§ What you have to do
Return all lines from the listing below in which the string "wide" occurs.

□ □ □ □

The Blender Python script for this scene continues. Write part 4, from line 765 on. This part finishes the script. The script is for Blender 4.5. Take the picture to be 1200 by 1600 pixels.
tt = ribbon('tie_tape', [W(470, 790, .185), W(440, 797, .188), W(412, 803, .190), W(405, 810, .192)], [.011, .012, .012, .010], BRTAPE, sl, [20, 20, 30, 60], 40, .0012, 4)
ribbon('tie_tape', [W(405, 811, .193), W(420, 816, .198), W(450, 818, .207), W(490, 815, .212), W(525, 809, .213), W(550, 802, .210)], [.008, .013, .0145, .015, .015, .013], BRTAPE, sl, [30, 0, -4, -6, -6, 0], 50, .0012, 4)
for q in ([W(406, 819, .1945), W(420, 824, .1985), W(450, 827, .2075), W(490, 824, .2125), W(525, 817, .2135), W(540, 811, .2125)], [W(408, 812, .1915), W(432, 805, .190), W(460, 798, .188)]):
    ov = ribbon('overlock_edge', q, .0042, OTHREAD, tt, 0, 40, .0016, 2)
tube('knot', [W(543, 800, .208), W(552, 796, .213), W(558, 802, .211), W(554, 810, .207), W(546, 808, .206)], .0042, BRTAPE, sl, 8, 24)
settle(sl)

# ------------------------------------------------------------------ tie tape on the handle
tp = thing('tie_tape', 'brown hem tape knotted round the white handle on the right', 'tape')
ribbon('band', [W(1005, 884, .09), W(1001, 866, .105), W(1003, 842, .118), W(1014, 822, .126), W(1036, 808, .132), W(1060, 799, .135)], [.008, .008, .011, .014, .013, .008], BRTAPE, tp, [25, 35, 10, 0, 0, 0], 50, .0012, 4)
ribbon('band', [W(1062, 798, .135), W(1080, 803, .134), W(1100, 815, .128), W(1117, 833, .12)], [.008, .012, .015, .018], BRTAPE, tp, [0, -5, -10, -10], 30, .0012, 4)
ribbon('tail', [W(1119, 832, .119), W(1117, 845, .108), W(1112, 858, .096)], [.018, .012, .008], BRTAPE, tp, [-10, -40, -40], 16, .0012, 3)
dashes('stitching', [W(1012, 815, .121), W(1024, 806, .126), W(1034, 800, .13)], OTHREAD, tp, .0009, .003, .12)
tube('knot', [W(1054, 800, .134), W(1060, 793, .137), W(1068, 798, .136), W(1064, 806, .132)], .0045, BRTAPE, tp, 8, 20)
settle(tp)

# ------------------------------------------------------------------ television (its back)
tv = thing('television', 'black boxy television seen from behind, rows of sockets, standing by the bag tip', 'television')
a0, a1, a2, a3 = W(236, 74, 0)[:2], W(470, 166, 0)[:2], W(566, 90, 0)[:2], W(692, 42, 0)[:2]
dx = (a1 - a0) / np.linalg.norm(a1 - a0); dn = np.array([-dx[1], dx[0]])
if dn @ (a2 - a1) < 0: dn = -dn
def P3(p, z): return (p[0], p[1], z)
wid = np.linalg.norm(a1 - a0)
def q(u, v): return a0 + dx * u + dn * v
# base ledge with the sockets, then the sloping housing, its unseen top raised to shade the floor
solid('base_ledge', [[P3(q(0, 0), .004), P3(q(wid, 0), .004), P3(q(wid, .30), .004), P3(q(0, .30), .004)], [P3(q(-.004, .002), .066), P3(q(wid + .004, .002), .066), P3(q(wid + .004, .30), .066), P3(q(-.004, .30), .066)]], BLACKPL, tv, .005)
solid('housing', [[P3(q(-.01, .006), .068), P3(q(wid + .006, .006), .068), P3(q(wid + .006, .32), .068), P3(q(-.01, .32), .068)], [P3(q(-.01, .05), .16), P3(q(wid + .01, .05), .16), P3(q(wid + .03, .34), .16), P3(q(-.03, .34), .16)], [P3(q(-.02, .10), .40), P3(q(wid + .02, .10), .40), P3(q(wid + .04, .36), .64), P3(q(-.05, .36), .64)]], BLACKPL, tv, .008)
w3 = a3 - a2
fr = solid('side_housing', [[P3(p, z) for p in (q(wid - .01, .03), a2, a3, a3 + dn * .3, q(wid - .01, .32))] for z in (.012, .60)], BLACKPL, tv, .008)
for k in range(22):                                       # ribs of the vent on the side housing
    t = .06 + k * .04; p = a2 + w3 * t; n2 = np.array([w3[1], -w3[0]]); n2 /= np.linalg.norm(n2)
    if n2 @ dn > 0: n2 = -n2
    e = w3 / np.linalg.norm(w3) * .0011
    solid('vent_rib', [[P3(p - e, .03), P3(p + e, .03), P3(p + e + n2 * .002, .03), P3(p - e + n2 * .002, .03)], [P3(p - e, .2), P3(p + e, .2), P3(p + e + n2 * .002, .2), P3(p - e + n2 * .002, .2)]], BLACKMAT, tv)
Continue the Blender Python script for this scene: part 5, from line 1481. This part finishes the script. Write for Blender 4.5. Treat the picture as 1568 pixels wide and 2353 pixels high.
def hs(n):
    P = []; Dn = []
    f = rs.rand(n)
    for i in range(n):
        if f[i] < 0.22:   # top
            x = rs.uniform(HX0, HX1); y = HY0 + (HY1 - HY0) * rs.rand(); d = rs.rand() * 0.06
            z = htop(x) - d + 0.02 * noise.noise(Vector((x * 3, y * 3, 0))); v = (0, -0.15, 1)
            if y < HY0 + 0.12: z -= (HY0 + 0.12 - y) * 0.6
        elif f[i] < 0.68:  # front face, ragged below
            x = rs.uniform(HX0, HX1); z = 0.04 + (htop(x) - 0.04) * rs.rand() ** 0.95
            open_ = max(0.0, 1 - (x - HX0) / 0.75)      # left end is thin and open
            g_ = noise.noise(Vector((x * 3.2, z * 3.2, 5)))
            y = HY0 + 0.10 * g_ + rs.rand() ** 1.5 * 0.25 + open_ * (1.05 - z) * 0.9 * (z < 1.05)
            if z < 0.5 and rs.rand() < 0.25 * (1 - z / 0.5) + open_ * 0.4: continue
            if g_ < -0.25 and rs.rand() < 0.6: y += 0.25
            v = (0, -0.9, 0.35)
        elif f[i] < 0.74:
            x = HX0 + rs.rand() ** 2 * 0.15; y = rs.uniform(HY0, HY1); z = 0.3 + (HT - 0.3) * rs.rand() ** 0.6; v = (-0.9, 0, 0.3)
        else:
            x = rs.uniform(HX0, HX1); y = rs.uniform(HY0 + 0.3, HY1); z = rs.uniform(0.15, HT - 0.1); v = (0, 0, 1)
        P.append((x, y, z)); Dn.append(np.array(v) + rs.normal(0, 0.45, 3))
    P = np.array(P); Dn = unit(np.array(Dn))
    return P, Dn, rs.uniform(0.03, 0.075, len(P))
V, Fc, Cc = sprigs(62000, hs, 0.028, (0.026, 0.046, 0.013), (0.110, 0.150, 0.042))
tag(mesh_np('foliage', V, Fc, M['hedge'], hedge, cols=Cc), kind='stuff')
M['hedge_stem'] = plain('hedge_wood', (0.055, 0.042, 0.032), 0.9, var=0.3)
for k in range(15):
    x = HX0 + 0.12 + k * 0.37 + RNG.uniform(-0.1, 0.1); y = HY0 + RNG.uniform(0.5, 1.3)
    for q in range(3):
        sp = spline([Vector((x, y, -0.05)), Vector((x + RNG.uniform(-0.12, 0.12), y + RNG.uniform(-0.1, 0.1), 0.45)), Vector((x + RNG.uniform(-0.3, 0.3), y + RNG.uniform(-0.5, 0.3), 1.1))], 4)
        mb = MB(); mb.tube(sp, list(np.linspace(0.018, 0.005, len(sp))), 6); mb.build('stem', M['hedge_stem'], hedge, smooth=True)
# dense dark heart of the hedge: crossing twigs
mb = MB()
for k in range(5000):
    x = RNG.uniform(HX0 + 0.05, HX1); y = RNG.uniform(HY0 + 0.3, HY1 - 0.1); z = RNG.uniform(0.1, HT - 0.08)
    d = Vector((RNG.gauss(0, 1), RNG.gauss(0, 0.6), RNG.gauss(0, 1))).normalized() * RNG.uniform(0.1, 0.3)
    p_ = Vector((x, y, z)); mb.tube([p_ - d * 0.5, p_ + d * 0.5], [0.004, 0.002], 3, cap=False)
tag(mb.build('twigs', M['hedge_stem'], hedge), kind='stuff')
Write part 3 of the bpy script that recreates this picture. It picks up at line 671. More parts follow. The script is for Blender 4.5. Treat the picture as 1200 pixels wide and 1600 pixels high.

□ □ □ □

§ Response to this task
Continue the Blender Python script for this scene: part 5, from line 1481. This part finishes the script. Write for Blender 4.5. Treat the picture as 1568 pixels wide and 2353 pixels high.
Write part 3 of the bpy script that recreates this picture. It picks up at line 671. More parts follow. The script is for Blender 4.5. Treat the picture as 1200 pixels wide and 1600 pixels high.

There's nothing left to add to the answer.